The media went wild over Enron’s accounting scandal, but Fannie Mae was not just another Enron. It was much larger, with a cozy relationship to the federal government. “Fannie Mae will have to compensate for $11 billion in accounting errors. To put this in perspective, Enron overstated its earnings by $567 million: 5 percent of Fannie Mae’s fiasco,” The Business & Media Institute noted in its April 2005 study.

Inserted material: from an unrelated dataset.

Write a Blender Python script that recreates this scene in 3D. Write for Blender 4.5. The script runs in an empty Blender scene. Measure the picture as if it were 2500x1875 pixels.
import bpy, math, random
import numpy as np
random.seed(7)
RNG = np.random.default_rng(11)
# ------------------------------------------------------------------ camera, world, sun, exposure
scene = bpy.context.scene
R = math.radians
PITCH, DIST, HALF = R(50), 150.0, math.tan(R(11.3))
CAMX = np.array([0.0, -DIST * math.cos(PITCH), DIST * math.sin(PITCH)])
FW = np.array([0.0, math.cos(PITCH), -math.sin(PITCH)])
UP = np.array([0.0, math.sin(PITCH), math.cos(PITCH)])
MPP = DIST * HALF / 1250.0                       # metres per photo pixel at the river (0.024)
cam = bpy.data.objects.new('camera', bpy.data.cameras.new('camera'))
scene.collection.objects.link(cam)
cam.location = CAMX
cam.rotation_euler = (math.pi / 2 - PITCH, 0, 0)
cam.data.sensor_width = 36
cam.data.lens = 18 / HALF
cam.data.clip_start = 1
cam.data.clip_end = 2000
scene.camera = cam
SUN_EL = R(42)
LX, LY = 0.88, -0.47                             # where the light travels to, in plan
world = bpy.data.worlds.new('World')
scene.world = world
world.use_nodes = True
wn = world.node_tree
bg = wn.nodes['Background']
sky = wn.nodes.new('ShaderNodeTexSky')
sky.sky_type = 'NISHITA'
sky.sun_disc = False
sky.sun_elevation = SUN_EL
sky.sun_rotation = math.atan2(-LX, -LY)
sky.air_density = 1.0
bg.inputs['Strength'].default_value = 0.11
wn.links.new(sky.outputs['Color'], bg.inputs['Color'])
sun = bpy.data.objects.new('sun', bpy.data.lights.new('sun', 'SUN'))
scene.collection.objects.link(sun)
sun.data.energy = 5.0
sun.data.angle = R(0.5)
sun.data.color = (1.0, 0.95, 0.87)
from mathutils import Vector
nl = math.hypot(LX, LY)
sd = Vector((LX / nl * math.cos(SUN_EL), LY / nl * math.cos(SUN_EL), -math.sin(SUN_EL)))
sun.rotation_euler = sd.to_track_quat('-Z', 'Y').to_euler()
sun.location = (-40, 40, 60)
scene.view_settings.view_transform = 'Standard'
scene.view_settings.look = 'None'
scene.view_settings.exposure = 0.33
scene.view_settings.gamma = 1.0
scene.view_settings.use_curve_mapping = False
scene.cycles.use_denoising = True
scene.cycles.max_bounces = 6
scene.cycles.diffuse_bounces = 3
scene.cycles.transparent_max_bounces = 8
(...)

Also see this Washington Post article from 2004:
There are signs the gilt-edged resumes, and political futures, of three former Fannie executives have already been tarnished, because of findings they profited from manipulation of financial results in 1998. Former Fannie Mae chief James A. Johnson, who holds a top post in the Democratic presidential campaign and headed the Kennedy Center and the Brookings Institution; Smithsonian Institution Secretary Lawrence M. Small, who was Fannie Mae's chief operating officer; and Washington lawyer Jamie Gorelick, a former Fannie vice chairman, who has served as deputy attorney general, the Pentagon's top lawyer and a member of the 9-11 commission, joined Raines and Howard in receiving sizable bonuses that year. Regulators allege they were paid after the company improperly deferred other expenses.
No one knows yet the extent of the risks, because Fannie Mae hasn't been able to clean up its accounting yet. It may be a year or more. We may never know. This, as William Shatner would say, is big. Twenty-nine officers and former officers are under investigation.